JN: Zunächst müsste man Nachhaltigkeit genau definieren: Ist die Verwendung nachhaltiger Materialien gemeint? Eine besonders ökologische Herstellungsweise, Drucktinten, Papier etc.? Oder versteht man darunter die Ausstattung, durch die man einen Gebrauchsgegenstand hinterlässt, der eine lange Zeit überdauert und dem ebenso langlebigen Inhalt gerecht wird? Ich bin sehr dafür, keine Telefonbücher oder Gebrauchsanweisungen mehr zu drucken. Aber eine gewisse inhaltliche Qualität erfordert Wertschätzung. Damit geht auch eine Wahrnehmung einher, um ein anderes Publikum zu erreichen, als vielleicht geplant war. Das ist ein wichtiger Aspekt: Bücher, deren Signalwirkung nach außen verständlich ist, kann man aus ihrer Nische holen, um als Mitnahmeprodukt eine breite Zielgruppe anzusprechen. Da sind die Ausgestaltung und Materialität ganz entscheidend. 
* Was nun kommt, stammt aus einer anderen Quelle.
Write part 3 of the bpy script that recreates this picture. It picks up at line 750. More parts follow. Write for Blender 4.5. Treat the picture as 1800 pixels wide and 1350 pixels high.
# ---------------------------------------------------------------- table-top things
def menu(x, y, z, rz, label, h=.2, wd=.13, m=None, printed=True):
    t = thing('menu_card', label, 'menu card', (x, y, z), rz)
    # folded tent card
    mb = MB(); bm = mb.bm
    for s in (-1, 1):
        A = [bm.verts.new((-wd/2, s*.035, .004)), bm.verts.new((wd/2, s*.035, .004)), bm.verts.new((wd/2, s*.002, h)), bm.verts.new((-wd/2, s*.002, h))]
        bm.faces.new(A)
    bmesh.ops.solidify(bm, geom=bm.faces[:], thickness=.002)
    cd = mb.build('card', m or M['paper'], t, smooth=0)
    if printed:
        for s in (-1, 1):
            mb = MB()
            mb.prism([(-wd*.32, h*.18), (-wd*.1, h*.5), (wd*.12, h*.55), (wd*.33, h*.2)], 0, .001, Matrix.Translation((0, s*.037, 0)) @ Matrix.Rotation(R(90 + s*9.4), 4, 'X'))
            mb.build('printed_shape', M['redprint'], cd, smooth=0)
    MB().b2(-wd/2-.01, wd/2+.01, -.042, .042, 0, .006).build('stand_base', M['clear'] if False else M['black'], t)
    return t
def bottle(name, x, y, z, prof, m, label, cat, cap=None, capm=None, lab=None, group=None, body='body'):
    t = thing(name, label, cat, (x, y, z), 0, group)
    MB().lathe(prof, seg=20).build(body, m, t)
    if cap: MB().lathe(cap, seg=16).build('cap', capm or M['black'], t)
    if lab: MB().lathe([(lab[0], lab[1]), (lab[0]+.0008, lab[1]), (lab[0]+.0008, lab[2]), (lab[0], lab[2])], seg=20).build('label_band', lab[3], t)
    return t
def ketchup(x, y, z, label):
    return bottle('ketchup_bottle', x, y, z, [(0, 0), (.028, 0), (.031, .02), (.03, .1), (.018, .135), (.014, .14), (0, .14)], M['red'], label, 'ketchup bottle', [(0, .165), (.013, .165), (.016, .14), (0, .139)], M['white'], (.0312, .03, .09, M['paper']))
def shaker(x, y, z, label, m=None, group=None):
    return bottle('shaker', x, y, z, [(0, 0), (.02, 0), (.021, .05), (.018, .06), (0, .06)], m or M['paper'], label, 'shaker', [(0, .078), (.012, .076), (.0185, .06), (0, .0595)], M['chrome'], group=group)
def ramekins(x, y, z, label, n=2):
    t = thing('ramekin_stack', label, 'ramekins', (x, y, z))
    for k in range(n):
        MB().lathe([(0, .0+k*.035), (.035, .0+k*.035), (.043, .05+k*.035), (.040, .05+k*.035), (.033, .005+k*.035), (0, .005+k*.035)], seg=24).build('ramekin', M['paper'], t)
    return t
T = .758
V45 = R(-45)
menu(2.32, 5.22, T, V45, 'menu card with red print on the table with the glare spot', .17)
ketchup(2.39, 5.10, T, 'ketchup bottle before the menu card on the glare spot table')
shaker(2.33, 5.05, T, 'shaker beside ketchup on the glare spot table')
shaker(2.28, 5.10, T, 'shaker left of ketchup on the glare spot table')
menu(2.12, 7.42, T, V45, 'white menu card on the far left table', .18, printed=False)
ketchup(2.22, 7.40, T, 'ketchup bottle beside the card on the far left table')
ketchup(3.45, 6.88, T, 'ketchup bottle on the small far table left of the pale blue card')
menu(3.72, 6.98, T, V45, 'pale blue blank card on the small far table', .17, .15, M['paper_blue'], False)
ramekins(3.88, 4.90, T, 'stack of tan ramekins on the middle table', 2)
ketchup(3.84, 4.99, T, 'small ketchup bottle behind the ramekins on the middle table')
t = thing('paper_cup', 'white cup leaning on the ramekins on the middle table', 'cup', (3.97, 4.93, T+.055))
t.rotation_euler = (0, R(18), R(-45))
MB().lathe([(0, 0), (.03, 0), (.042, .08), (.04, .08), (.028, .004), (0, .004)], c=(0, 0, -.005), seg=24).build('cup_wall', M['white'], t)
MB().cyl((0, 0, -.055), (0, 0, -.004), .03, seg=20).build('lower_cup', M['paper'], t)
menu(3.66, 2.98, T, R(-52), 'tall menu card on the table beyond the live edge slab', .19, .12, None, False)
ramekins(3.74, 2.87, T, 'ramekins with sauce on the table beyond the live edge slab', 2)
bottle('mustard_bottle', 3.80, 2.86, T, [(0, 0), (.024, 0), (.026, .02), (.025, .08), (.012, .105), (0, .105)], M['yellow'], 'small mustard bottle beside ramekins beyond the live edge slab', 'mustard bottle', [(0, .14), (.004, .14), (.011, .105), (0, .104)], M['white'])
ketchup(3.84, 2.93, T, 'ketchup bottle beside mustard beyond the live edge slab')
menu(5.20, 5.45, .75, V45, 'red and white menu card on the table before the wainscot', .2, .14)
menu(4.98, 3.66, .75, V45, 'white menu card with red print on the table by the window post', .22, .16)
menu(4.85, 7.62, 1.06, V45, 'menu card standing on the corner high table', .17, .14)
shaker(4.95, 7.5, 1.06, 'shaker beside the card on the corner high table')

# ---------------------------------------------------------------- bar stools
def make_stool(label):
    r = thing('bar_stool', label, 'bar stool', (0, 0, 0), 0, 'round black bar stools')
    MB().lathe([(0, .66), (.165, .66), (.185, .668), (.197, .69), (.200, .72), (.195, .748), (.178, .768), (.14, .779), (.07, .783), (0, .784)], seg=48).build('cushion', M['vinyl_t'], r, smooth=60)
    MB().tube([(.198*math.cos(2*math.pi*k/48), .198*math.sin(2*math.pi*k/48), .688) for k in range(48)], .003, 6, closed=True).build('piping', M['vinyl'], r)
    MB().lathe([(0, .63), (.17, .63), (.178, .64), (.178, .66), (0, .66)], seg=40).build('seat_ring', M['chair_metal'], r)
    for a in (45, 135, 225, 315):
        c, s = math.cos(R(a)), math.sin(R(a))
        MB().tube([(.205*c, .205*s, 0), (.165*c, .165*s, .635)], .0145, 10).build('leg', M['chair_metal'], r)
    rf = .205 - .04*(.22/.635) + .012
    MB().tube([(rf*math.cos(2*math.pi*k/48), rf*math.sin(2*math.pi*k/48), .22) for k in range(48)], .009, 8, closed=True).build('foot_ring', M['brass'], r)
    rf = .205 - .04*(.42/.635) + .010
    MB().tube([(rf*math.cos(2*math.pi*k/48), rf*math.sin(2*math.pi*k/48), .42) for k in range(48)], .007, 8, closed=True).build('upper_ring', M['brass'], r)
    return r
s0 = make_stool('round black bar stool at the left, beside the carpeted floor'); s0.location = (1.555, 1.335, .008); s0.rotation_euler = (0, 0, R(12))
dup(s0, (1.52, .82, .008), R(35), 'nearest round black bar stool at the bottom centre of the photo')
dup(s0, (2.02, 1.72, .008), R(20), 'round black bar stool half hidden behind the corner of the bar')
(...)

IN: Zudem frisst ein vorliegendes Buch ja erst mal keine weitere Energie. Wir streamen den ganzen Tag – wer redet denn da über Nachhaltigkeit? Natürlich kann man auch im Buchbereich noch einiges verbessern. Wir hatten beispielsweise über das Einschweißen in Plastik diskutiert, für das es damals noch keine echte Alternative gab. Das Buch musste aber natürlich geschützt werden, weil die Buchhändler ein angestoßenes Exemplar nicht mehr verkaufen können. Es sind sicher noch Entwicklungen notwendig, aber wir achten bei der Materialwahl sehr genau auf nachhaltige Aspekte.   

»Zukunft braucht Raum, Kreativität, Papier und …«?

PE: Wir haben uns geeinigt auf: kritische Fragen!